● TASK DETAILS: Write the listing below out again exactly, dropping the images.

————————

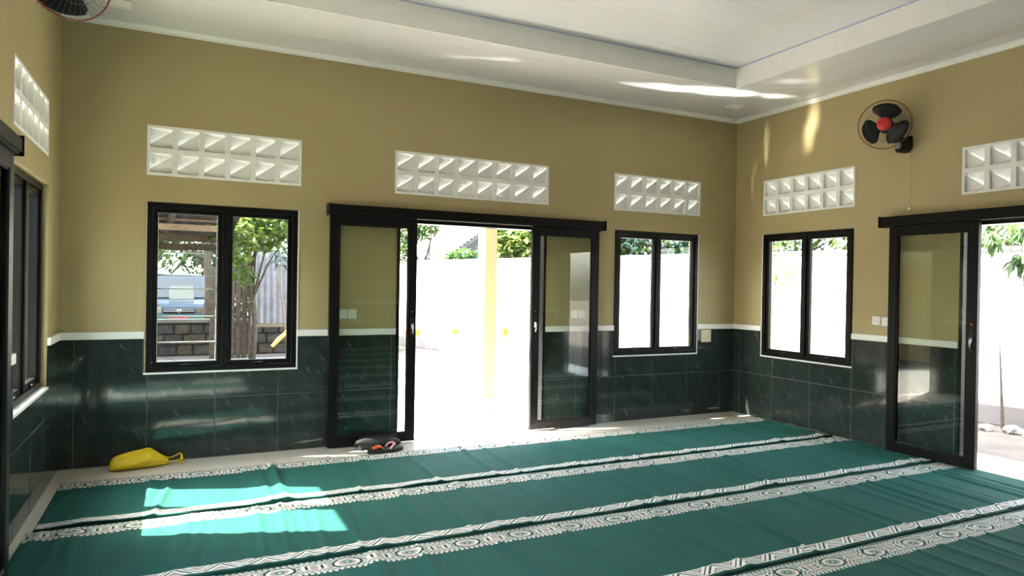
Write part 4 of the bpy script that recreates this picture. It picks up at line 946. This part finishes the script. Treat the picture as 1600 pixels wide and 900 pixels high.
for k, (x, y) in enumerate(((-6, 20), (-1.5, 21), (2.0, 24), (4.5, 28), (14, 25), (15.5, 17), (17.5, 11), (18.5, 5), (19, -1), (19, -7))):
    rnd = random.Random(k+200); bl = [((x+rnd.uniform(-2, 2), y+rnd.uniform(-1, 1), rnd.uniform(.6, 5.0)), (rnd.uniform(1.6, 2.4), 1.6, rnd.uniform(1.1, 1.6))) for _ in range(8)]
    tree((x, y, ZG), 5, bl, ('leaf_d', 'leaf')[k % 2], 3400, 0.32, 'distant backdrop tree, number %s along the far tree line from the left' % ('one two three four five six seven eight nine ten'.split()[k]), 210+k, group='distant tree line', tr=.2)

# right yard: young mango, saplings, stones
mg = thing('mango_tree', (9.3, -1.9, ZG), 'young tree with long hanging leaves seen through the right door opening', 'tree')
MB().tube([(9.5, -2.6, ZG), (9.45, -2.5, 1.2), (9.3, -2.2, 2.3), (9.1, -1.8, 2.9)], [.05, .04, .03, .02], 8).build('trunk', M['bark'], mg, smooth=True)
t = MB(); ends = [(8.9, -1.75, 2.10), (9.0, -1.95, 1.85), (9.1, -1.55, 2.2), (8.8, -2.1, 2.15), (9.2, -1.6, 2.4), (9.0, -2.1, 1.70), (9.05, -1.85, 2.3)]
for e_ in ends: t.tube([(9.3, -2.2, 2.3), tuple((Vector(e_)+Vector((9.3, -2.2, 2.6)))/2+Vector((0, 0, .15))), e_], [.018, .012, .006], 6)
t.build('branch', M['bark'], mg); rnd = random.Random(9)
for e_ in ends:
    for k in range(24):
        a = rnd.uniform(0, 6.28); el = rnd.uniform(-1.3, -.2); d = Vector((math.cos(a)*math.cos(el), math.sin(a)*math.cos(el), math.sin(el))); s_ = Vector((-math.sin(a), math.cos(a), 0)); l = rnd.uniform(.17, .27)
        p = Vector(e_)+Vector((rnd.uniform(-.05, .05), rnd.uniform(-.05, .05), rnd.uniform(-.04, .08))); mb = MB(); w_ = .026
        mb.v = [tuple(p), tuple(p+d*l*.4+s_*w_), tuple(p+d*l+Vector((0, 0, -.03))), tuple(p+d*l*.4-s_*w_), tuple(p+d*l*.45+Vector((0, 0, -.008)))]; mb.f = [(0, 1, 4), (1, 2, 4), (2, 3, 4), (3, 0, 4)]
        mb_fast(mb, 'leaf', M['leaf'], mg)
sp = thing('sapling', (10.0, -1.30, ZG), 'bare thin stick sapling standing before the kerb outside the right door', 'tree')
MB().tube([(10.0, -1.31, ZG), (10.0, -1.27, .6), (9.99, -1.22, 1.5)], [.024, .012, .006], 6).build('trunk', M['bark'], sp)
sp = thing('sapling', (8.9, 1.55, ZG), 'slim sapling with few leaves seen through the right wall window', 'tree')
MB().tube([(9.0, 1.45, ZG), (9.02, 1.5, .8), (9.08, 1.45, 1.6), (9.0, 1.4, 2.2)], [.018, .014, .010, .006], 6).build('trunk', M['bark'], sp); rnd = random.Random(12); mb = MB()
leaves(mb, cloud((9.15, 1.3, 1.75), (.16, .16, .2), 20, rnd)+cloud((9.0, 1.4, 2.2), (.3, .3, .15), 34, rnd), .15, rnd, .4, 1.3); mb_fast(mb, 'foliage', M['leaf_y'], sp)['kind'] = 'stuff'
rnd = random.Random(3)
def rock(x, y, s_, mat, label):
    bm = bmesh.new(); bmesh.ops.create_icosphere(bm, subdivisions=2, radius=s_)
    for v in bm.verts: v.co *= 1+rnd.uniform(-.22, .22); v.co.z *= .6
    me = bpy.data.meshes.new('rubble_stone'); bm.to_mesh(me); bm.free(); me.materials.append(mat)
    o = bpy.data.objects.new('rubble_stone', me); col.objects.link(o); o.location = (x, y, ZG+s_*.42); tag(o, label, 'stone', 'rubble along the kerb')
for k in range(12): rock(9.62+rnd.uniform(-.25, .25)+0.06*k, -0.55-0.24*k+rnd.uniform(-.03, .03), rnd.uniform(.05, .10), M['rubble'], 'pale stone by the outdoor kerb, %s of the row counted from the back' % ('first second third fourth fifth sixth seventh eighth ninth tenth eleventh twelfth'.split()[k]))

————————

● FULL OUTPUT:
Write part 4 of the bpy script that recreates this picture. It picks up at line 946. This part finishes the script. Treat the picture as 1600 pixels wide and 900 pixels high.
for k, (x, y) in enumerate(((-6, 20), (-1.5, 21), (2.0, 24), (4.5, 28), (14, 25), (15.5, 17), (17.5, 11), (18.5, 5), (19, -1), (19, -7))):
    rnd = random.Random(k+200); bl = [((x+rnd.uniform(-2, 2), y+rnd.uniform(-1, 1), rnd.uniform(.6, 5.0)), (rnd.uniform(1.6, 2.4), 1.6, rnd.uniform(1.1, 1.6))) for _ in range(8)]
    tree((x, y, ZG), 5, bl, ('leaf_d', 'leaf')[k % 2], 3400, 0.32, 'distant backdrop tree, number %s along the far tree line from the left' % ('one two three four five six seven eight nine ten'.split()[k]), 210+k, group='distant tree line', tr=.2)

# right yard: young mango, saplings, stones
mg = thing('mango_tree', (9.3, -1.9, ZG), 'young tree with long hanging leaves seen through the right door opening', 'tree')
MB().tube([(9.5, -2.6, ZG), (9.45, -2.5, 1.2), (9.3, -2.2, 2.3), (9.1, -1.8, 2.9)], [.05, .04, .03, .02], 8).build('trunk', M['bark'], mg, smooth=True)
t = MB(); ends = [(8.9, -1.75, 2.10), (9.0, -1.95, 1.85), (9.1, -1.55, 2.2), (8.8, -2.1, 2.15), (9.2, -1.6, 2.4), (9.0, -2.1, 1.70), (9.05, -1.85, 2.3)]
for e_ in ends: t.tube([(9.3, -2.2, 2.3), tuple((Vector(e_)+Vector((9.3, -2.2, 2.6)))/2+Vector((0, 0, .15))), e_], [.018, .012, .006], 6)
t.build('branch', M['bark'], mg); rnd = random.Random(9)
for e_ in ends:
    for k in range(24):
        a = rnd.uniform(0, 6.28); el = rnd.uniform(-1.3, -.2); d = Vector((math.cos(a)*math.cos(el), math.sin(a)*math.cos(el), math.sin(el))); s_ = Vector((-math.sin(a), math.cos(a), 0)); l = rnd.uniform(.17, .27)
        p = Vector(e_)+Vector((rnd.uniform(-.05, .05), rnd.uniform(-.05, .05), rnd.uniform(-.04, .08))); mb = MB(); w_ = .026
        mb.v = [tuple(p), tuple(p+d*l*.4+s_*w_), tuple(p+d*l+Vector((0, 0, -.03))), tuple(p+d*l*.4-s_*w_), tuple(p+d*l*.45+Vector((0, 0, -.008)))]; mb.f = [(0, 1, 4), (1, 2, 4), (2, 3, 4), (3, 0, 4)]
        mb_fast(mb, 'leaf', M['leaf'], mg)
sp = thing('sapling', (10.0, -1.30, ZG), 'bare thin stick sapling standing before the kerb outside the right door', 'tree')
MB().tube([(10.0, -1.31, ZG), (10.0, -1.27, .6), (9.99, -1.22, 1.5)], [.024, .012, .006], 6).build('trunk', M['bark'], sp)
sp = thing('sapling', (8.9, 1.55, ZG), 'slim sapling with few leaves seen through the right wall window', 'tree')
MB().tube([(9.0, 1.45, ZG), (9.02, 1.5, .8), (9.08, 1.45, 1.6), (9.0, 1.4, 2.2)], [.018, .014, .010, .006], 6).build('trunk', M['bark'], sp); rnd = random.Random(12); mb = MB()
leaves(mb, cloud((9.15, 1.3, 1.75), (.16, .16, .2), 20, rnd)+cloud((9.0, 1.4, 2.2), (.3, .3, .15), 34, rnd), .15, rnd, .4, 1.3); mb_fast(mb, 'foliage', M['leaf_y'], sp)['kind'] = 'stuff'
rnd = random.Random(3)
def rock(x, y, s_, mat, label):
    bm = bmesh.new(); bmesh.ops.create_icosphere(bm, subdivisions=2, radius=s_)
    for v in bm.verts: v.co *= 1+rnd.uniform(-.22, .22); v.co.z *= .6
    me = bpy.data.meshes.new('rubble_stone'); bm.to_mesh(me); bm.free(); me.materials.append(mat)
    o = bpy.data.objects.new('rubble_stone', me); col.objects.link(o); o.location = (x, y, ZG+s_*.42); tag(o, label, 'stone', 'rubble along the kerb')
for k in range(12): rock(9.62+rnd.uniform(-.25, .25)+0.06*k, -0.55-0.24*k+rnd.uniform(-.03, .03), rnd.uniform(.05, .10), M['rubble'], 'pale stone by the outdoor kerb, %s of the row counted from the back' % ('first second third fourth fifth sixth seventh eighth ninth tenth eleventh twelfth'.split()[k]))